Credit: ESO/M. Kornmesser
The brightest object ever seen in the Universe is 500 trillion times brighter than our Sun.
Astronomers using the European Southern Observatory’s (ESO) Very Large Telescope (VLT) have identified an incredibly bright object in space, possibly the brightest ever seen.
This object is a quasar, which is essentially the intense center of a distant galaxy powered by a supermassive black hole.
What sets this quasar apart is its remarkable growth rate: its black hole is consuming mass at a staggering pace, equivalent to the mass of one Sun every day.
This voracious appetite causes the matter swirling into the black hole to emit an immense amount of energy, making this quasar over 500 trillion times brighter than our Sun.
Credit: ESO/Digitized Sky Survey 2/Dark Energy Survey
ANU PhD student and co-author Samuel Lai, said:
“All this light comes from a hot accretion disc that measures seven light-years in diameter — this must be the largest accretion disc in the Universe.” Seven light-years is about 15,000 times the distance from the Sun to the orbit of Neptune.

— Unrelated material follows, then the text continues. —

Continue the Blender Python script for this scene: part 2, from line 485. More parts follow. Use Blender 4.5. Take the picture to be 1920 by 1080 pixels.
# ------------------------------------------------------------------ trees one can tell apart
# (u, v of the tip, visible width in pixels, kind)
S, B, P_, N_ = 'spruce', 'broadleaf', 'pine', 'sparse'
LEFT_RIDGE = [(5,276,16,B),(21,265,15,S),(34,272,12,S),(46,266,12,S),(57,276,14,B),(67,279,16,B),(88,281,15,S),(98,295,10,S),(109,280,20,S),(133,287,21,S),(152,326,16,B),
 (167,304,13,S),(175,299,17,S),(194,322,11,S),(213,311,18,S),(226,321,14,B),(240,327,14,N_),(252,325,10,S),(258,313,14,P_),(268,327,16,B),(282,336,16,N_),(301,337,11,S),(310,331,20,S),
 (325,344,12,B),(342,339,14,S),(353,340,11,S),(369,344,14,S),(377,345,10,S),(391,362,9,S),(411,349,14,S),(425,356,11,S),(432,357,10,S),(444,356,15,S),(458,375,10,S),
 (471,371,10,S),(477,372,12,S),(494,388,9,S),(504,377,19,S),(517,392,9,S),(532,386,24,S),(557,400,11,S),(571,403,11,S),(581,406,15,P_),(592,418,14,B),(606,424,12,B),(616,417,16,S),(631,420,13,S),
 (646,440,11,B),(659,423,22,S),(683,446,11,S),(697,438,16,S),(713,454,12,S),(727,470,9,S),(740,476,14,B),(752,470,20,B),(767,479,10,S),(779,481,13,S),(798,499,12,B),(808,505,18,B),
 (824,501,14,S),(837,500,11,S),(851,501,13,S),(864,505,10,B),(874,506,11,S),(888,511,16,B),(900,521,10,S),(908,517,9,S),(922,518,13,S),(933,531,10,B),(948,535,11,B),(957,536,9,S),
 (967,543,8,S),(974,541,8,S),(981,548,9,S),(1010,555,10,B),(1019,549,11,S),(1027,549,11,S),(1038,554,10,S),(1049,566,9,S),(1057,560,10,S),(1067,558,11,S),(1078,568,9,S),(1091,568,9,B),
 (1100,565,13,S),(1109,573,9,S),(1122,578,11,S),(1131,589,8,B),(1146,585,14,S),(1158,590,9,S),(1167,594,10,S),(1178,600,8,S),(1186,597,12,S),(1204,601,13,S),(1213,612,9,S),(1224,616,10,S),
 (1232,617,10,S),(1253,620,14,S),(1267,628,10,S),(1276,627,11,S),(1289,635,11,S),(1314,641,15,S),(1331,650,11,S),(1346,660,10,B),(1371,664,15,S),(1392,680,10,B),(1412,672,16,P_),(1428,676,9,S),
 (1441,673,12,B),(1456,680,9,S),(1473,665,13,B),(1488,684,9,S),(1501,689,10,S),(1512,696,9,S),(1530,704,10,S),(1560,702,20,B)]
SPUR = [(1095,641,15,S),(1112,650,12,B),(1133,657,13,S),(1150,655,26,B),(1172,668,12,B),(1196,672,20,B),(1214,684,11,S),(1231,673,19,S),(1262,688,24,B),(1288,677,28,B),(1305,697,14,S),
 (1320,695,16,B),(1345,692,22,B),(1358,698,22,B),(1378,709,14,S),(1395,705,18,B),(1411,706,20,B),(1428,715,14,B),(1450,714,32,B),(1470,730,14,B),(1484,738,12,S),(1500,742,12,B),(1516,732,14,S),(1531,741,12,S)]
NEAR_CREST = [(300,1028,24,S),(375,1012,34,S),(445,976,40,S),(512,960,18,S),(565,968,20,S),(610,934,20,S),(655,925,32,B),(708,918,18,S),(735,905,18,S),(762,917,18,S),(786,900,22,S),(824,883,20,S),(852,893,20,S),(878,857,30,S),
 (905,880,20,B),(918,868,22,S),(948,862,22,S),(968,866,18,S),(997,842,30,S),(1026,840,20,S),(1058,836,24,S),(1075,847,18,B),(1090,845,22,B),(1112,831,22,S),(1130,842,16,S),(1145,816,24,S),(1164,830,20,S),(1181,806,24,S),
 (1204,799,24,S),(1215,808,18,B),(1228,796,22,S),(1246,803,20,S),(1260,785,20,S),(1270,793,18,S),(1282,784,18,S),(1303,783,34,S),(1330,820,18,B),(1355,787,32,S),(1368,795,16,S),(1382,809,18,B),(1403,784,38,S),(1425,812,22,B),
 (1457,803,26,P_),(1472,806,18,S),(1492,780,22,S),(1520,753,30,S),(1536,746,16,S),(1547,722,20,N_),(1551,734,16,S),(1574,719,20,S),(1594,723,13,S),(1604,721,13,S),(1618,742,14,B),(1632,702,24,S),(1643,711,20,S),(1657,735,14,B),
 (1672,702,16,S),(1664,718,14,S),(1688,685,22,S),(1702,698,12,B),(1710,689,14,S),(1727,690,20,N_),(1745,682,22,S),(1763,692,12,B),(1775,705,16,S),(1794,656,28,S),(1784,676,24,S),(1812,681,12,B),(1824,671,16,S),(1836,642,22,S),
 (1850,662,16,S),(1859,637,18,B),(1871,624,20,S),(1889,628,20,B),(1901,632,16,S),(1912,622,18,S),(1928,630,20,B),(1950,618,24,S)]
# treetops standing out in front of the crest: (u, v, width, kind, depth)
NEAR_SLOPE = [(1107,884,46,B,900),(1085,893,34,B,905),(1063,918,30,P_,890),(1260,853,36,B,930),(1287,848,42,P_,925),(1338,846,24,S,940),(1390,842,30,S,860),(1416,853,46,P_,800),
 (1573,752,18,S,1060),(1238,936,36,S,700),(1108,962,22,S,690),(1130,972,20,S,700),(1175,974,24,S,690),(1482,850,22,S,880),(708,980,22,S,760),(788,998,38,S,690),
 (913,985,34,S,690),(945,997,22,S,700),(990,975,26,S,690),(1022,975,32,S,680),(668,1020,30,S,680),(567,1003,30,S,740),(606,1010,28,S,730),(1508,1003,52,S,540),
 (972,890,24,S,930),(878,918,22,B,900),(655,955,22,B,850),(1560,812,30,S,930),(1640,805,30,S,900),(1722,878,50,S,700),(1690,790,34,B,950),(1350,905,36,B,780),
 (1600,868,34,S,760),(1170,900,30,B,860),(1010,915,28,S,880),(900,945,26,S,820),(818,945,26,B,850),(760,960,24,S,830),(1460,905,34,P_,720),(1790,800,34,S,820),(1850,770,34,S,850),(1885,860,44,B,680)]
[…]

“We have discovered the fastest-growing black hole known to date. It has a mass of 17 billion Suns and eats just over a Sun per day. This makes it the most luminous object in the known Universe,” says Christian Wolf, an astronomer at the Australian National University (ANU) and lead author of the study published today in Nature Astronomy. The quasar, called J0529-4351, is so far away from Earth that its light took over 12 billion years to reach us.